Review of Order of the Day

This short novella is a superbly crafted atmospheric character study of the Anschluss. Written with the feel of a screenplay it combines rich description with particularly lyrical delivery. It captures the emotion and psychological temper of the Order of the Day with chosen looks back and forwards to situate the action in the larger arc of time. 
Simply a treat and highly recommended.
Completed a second read and enjoyed just as much.
I think that further comment is necessary.
This is a somewhat experimental work in nature and I like the experiment.
Is this history. Definitely not. IS anything history and historically accurate – that’s the big question.
IS this the newly christened genre of ‘Faction’?? Hmmm. It is a fictional essay hung various historically noted events and characters. 
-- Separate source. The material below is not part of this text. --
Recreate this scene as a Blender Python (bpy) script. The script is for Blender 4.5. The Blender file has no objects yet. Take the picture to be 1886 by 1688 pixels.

My initial read was that of cinematographic or stageplay delivery. This didn’t change. It is evocative and environmental. The characters are explored in ways that they themselves may not have been able to know themselves. In that it’s fictional. Plausible, but who can really know. I love this.
There is little doubt that the author consulted a variety of historically verifiable sources to craft this tale. He often even notes these during his performance. However, for me what he accomplishes is raises a large question around what we can really know of history (sources primary, secondary, tertiary or otherwise) may have the intent to be ‘true’ to themselves but intentionally coloured by experience and context. Who can really know and why should we worry?
My sense is that Vuillard is throwing this out there as a provocation as much as anything else. He has crafted performance by historically inspired characters around generally accepted events. He paints vividly and is unconstrained by what we could actually know – but never claims otherwise.
There are reflections on what these historical events may help us to learn about the fluidity and imply about circumstantial sleepwalking into political disaster, but this is left for the reader to deduce and conclude for themself. 
The role of the translator is the remaining question mark for me. I didn’t read this as written by the author. The translator may impart some influence. If anything though for me was positive and this is a treat. History with real characters that I can know – warts, foibles and all. OFten things that traditional delivery cannot deliver.